新居に越してきてそろそろ丸3年。今日まで5本の鰹節を削った。鰹節を使い始めたのは20代の後半の頃。山暮らし時代も削っていたから、通算ではもう何本使っているかな(笑)。ここまでチビりながら削っても、指に怪我をしたことは一度もない。つまり、この削り方はきわめて合理的ということである。
手に持っているのが古い鰹節。もう削れないので新しい鰹節をおろす。
先日「丸一」で買った鰹節である。鹿児島は枕崎産の本枯れ節。高松に来る前に使い続けていたアメ横の「伊勢音商店」のもの枕崎産だったが、それと寸分違わぬ上質のものである。こちらは皮面。
裏側。一匹のカツオから4本の鰹節が作られるが、これは背のほう。雄節と呼ばれる。
削り始めは裏面の頭側から。
今使っている昆布は利尻昆布。やはり、日高よりずっといい出汁が出る。そして出汁がらは、そのままむしゃむしゃ食べても美味しい。日高のように昆布臭くないのだ。
水から弱火でゆっくり煮出した昆布を沸騰直前に引き上げ、削りたての鰹節を入れる。
アクを取りながら弱火で4〜5分。漉したものがあらゆる和食のベースとなる合わせ出汁である。
その出汁で白味噌雑煮を作る。
餅は炭火で焼いた。白味噌と合わせ出汁、そしてその焼き餅の美味しさにあらためて感嘆したのだが、さらに驚かされたのはそのあと炭火で焼いたシシャモの旨さだった。
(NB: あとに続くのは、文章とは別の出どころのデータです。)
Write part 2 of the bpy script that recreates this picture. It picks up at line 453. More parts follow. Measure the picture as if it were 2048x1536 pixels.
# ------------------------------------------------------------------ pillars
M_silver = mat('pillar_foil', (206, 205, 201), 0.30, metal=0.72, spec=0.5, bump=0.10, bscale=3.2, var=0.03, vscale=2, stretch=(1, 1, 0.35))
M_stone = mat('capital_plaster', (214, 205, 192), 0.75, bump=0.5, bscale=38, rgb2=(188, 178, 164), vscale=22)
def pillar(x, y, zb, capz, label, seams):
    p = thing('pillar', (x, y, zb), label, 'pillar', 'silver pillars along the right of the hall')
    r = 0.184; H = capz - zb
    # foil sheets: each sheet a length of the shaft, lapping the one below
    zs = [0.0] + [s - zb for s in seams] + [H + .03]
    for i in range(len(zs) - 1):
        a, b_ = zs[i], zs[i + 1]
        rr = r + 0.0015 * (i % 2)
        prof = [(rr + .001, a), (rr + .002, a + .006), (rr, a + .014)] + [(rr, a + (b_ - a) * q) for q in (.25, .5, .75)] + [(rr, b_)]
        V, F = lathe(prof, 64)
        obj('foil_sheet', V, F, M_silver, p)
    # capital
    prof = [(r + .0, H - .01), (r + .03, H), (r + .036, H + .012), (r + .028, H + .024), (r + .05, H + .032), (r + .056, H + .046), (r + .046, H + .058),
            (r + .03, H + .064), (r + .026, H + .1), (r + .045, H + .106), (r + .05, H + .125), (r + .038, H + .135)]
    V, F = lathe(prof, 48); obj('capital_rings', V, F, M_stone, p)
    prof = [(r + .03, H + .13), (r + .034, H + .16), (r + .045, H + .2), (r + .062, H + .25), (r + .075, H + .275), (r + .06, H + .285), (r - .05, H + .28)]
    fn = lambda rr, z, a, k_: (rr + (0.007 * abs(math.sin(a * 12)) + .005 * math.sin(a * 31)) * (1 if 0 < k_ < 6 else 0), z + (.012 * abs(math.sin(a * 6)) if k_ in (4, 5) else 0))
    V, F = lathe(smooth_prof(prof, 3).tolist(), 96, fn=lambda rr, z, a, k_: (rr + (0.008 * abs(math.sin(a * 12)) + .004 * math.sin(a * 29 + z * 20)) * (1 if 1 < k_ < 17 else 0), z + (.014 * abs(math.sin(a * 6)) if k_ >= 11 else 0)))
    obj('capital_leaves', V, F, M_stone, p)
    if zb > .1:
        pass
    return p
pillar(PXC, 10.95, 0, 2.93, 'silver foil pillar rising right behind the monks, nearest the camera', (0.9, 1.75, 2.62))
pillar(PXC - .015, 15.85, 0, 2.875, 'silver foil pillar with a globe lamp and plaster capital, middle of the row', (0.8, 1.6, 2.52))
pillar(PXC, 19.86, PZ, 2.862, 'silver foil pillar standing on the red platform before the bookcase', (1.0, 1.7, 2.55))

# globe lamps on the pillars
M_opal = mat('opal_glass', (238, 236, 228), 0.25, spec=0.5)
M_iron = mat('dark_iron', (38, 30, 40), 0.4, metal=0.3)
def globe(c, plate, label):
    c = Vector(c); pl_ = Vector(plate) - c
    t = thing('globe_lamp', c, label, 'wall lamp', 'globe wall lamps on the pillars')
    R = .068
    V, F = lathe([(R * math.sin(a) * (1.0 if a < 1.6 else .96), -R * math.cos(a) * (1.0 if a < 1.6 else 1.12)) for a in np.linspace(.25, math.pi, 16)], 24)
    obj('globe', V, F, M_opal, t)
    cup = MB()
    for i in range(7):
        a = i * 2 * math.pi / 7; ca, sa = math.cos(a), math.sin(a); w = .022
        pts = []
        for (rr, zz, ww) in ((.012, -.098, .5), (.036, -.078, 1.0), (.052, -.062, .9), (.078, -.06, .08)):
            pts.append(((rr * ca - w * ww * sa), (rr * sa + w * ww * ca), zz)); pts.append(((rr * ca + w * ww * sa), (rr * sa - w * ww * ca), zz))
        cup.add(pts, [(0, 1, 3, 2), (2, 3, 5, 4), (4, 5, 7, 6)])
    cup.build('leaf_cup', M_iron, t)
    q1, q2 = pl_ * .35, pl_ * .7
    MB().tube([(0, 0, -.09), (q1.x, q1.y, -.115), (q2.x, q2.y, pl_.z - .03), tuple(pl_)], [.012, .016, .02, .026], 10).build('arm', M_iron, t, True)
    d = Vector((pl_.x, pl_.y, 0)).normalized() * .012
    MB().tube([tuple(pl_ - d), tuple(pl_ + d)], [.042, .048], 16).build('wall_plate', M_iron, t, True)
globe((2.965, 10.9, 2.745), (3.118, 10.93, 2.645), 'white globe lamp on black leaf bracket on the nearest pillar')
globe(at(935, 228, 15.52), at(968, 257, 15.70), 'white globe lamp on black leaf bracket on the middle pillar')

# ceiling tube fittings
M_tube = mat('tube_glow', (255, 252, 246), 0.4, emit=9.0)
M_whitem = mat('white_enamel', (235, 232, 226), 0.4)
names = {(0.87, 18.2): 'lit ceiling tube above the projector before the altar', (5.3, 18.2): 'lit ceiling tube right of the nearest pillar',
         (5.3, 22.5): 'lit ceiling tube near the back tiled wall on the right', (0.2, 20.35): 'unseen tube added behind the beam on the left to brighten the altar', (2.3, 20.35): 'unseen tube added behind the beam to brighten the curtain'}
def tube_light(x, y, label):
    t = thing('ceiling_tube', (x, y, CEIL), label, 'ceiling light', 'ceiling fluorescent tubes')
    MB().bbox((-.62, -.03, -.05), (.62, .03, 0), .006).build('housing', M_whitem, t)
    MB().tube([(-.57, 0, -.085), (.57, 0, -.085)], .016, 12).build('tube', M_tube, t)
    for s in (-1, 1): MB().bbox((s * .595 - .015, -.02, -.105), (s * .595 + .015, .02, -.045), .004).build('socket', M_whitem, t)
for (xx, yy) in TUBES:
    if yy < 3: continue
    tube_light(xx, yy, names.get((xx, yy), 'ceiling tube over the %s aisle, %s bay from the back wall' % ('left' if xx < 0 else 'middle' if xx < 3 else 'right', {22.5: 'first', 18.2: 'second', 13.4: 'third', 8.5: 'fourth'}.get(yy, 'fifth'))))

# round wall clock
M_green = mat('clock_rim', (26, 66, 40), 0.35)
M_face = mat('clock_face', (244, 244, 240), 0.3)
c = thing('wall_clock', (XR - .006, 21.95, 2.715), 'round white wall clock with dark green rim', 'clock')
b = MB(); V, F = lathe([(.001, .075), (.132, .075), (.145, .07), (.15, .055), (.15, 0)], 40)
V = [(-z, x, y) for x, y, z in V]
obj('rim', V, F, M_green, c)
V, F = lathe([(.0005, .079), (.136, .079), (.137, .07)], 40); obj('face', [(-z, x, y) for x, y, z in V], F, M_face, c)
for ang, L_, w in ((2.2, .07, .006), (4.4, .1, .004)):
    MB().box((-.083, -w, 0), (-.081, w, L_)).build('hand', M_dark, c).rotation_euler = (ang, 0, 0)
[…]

昨日ガスレンジで焼いたものと、あまりにも違うのである。
あらためて炭火の凄さを思い知ったのだが、考えてみれば鰹節の生成にも薪が使われている。燠炭と燻しによって長い時間をかけ、カツオの身の水分を抜くのだ。その後、カビを付けることで「本枯れ節」と呼ばれる鰹節になる。
白味噌の原料、麹菌もカビの一種である。この麹菌=アスペルギルス・オリゼーは味噌、醤油、酒などあらゆる和食調味料の原材料として欠かせないが、麹菌を使うのは世界で日本だけである。
カビを用いた発酵食品は東アジア・東南アジアにも多数あるが、他国ではこの麹菌はできないのだ。それくらい日本の気候風土に適しているカビなのである。そして、カビ付けした本物の鰹節も日本でしかできない。
鰹節と麹菌を思うとき、私は日本の森と水が脳裏に浮かぶ。
「和食」がユネスコ無形文化遺産に登録された。でも現実には米離れでパン食が多くなっている。日本における製パン業は原材料から添加物、油脂、まで問題だらけで、学校給食から考えても日本の食文化を破壊する元凶といえる。え?パンてそんなに酷いの?・・・ってヒトはこれ読んでみな。
鰹節を削り始めたきっかけは、娘が生まれて初めて父親になるときだった。
でも私、パンも大好きなんだよなぁ(笑)。